**PROVIDED DATA**.
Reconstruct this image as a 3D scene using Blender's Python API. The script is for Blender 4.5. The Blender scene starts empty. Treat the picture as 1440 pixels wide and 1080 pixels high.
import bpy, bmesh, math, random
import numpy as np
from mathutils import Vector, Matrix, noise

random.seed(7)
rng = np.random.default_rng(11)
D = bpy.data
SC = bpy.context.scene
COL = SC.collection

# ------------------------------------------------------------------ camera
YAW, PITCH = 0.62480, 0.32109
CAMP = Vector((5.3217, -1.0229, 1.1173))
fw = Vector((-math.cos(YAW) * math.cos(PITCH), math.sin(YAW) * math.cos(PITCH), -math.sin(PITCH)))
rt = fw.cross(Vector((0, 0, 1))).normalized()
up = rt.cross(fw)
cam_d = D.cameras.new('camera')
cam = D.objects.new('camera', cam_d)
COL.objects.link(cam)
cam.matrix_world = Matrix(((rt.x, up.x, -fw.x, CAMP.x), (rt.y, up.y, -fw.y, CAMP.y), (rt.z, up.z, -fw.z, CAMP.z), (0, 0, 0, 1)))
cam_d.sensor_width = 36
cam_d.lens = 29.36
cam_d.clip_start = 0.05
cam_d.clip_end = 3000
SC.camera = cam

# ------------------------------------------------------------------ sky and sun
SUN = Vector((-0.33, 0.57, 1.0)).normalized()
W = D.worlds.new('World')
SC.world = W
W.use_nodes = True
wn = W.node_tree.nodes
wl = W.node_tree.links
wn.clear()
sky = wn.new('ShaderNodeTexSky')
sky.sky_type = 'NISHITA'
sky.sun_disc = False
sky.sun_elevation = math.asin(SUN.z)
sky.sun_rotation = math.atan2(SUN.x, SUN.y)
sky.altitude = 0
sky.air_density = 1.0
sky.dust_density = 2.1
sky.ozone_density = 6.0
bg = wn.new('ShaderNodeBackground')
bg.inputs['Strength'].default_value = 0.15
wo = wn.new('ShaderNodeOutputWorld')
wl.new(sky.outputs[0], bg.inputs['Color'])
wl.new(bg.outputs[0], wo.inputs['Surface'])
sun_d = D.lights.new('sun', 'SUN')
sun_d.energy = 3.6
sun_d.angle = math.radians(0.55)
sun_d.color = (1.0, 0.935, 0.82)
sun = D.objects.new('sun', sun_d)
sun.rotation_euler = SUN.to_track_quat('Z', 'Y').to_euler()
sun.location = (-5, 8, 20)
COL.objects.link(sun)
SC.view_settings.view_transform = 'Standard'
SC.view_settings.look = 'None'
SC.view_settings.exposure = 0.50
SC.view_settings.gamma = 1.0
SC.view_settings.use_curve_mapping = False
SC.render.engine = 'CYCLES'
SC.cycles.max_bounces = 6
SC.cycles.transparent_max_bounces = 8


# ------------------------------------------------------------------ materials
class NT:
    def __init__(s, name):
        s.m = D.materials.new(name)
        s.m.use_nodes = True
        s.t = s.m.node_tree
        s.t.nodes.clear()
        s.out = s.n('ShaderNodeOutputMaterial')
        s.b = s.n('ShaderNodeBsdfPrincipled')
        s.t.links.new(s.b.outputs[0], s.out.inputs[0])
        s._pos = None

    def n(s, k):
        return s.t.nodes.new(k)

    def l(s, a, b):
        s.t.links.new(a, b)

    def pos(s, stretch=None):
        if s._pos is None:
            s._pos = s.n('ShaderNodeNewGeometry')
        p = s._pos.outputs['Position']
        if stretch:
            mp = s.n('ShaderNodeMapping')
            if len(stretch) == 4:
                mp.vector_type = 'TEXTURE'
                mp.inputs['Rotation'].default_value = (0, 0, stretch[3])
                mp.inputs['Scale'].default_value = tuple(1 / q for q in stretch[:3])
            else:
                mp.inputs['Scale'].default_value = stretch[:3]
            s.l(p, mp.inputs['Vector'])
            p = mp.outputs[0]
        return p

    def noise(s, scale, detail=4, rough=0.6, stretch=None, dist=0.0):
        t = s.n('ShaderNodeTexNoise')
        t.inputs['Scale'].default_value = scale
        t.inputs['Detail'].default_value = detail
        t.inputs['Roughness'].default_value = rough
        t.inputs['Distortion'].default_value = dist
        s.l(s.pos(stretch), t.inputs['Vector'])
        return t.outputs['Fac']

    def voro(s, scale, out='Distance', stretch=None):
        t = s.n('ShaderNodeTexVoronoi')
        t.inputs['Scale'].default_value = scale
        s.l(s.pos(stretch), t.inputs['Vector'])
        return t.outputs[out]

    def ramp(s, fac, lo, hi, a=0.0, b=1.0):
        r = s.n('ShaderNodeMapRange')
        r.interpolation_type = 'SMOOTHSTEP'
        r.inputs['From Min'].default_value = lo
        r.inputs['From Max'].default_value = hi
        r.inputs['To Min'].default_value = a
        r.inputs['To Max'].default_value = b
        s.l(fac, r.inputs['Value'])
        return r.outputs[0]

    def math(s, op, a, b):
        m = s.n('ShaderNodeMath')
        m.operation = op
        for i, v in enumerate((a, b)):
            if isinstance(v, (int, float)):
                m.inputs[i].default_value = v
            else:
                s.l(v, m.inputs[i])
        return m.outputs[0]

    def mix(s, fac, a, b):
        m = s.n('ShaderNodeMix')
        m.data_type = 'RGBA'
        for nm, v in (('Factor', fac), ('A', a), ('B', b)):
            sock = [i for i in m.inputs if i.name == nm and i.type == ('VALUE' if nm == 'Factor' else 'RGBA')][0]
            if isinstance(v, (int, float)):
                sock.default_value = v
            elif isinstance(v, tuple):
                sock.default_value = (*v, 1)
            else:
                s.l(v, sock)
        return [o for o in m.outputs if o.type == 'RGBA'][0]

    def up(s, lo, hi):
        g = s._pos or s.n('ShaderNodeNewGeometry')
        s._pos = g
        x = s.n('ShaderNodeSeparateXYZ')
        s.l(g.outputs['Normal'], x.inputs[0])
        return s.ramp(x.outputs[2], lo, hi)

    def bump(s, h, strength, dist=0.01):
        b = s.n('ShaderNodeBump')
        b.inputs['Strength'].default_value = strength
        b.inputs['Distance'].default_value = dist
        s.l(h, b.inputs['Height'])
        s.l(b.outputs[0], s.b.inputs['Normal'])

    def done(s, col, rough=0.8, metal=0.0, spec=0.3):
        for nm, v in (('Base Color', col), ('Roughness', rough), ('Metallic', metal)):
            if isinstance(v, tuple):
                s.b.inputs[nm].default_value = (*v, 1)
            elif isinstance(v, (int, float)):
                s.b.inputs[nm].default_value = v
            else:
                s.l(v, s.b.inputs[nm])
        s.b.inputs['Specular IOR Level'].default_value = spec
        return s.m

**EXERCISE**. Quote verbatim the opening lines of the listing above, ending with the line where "from mathutils import Vector, Matrix, noise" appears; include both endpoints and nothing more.

**RESULT**.
Reconstruct this image as a 3D scene using Blender's Python API. The script is for Blender 4.5. The Blender scene starts empty. Treat the picture as 1440 pixels wide and 1080 pixels high.
import bpy, bmesh, math, random
import numpy as np
from mathutils import Vector, Matrix, noise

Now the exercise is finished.